My first conjecture was that maybe he had some personal enemies who decided to use the opaque procedures of denunciation to bring him down.  However, on second thought I see a more likely explanation in Baud’s very professionalism and respectability.  By career line, he had been one of theirs, not some shambolic peacenik. But then in his retirement he has spoken his mind, which does not match the mainstream narratives.

What I see in Baud’s punishment without a crime is the same as happened to a Canadian former diplomat, Patrick Armstrong, who had done service in Canada’s Moscow embassy in mid-career, if my memory serves me right.
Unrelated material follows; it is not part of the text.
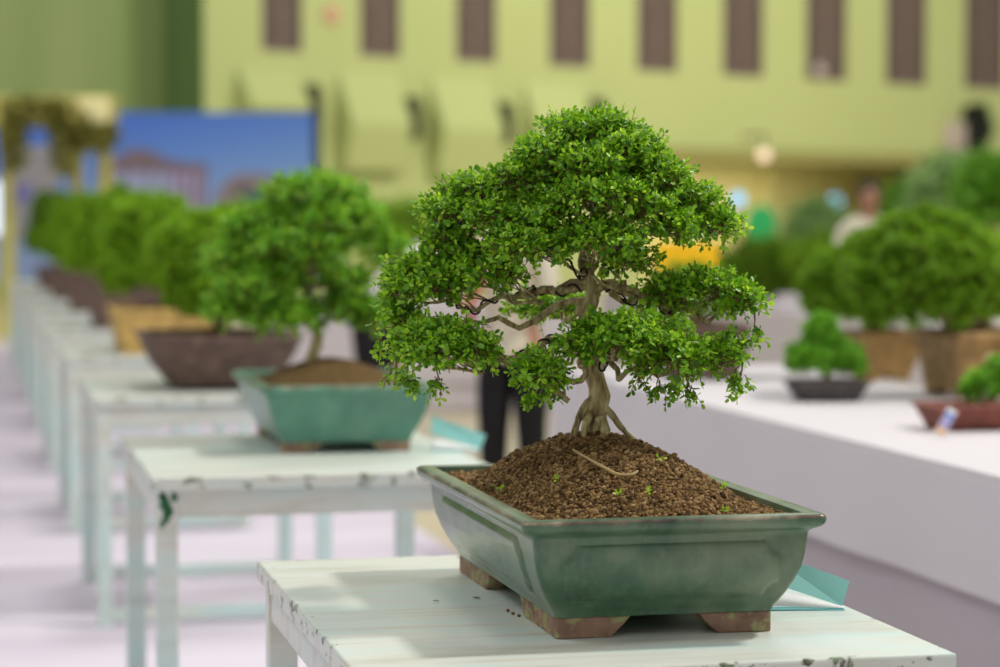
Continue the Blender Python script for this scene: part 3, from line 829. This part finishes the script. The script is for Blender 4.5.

In the run-up to and first year of the Special Military Operation he was retired and occupied his mind by writing very good blogs on his own internet platform, all in the dissident vein.  Then one fine day in 2023 he received a visit from the Canadian thought police who told him that either he shut down his blog and instead looked after his garden OR his bank accounts would be frozen and his pension payments would stop.  Patrick made the right decision and we have hardly heard from him since.  This was just an example of the awful human rights watch of Justin Trudeau as Canadian prime minister, panderer to the neo-Nazi Ukrainian community in Canada.

The situation is not hopeless. On 19th December here in Brussels there was an historic turning point when respect for international law won out over unprincipled theft and lawlessness at the level of the European Institutions.  Belgian Prime Minister Bart De Wever successfully stopped in their tracks Ursula von der Leyen and Friedrich Merz by refusing their demands that Belgium confiscate Russian sovereign assets on deposit in Euroclear to support a loan to Ukraine.  A sovereign state finally brought down the EU’s tyrants and the Belgian solution of a mutualized EU loan to Ukraine was decided upon. That should give us courage to take the European Council to court for violation of freedom of speech and other human rights.  This may not be pursued in EU courts but there are international courts that surely will hear the case if it properly presented, and that is also doable if authoritative expert lawyers come forward on a pro bono basis to help out.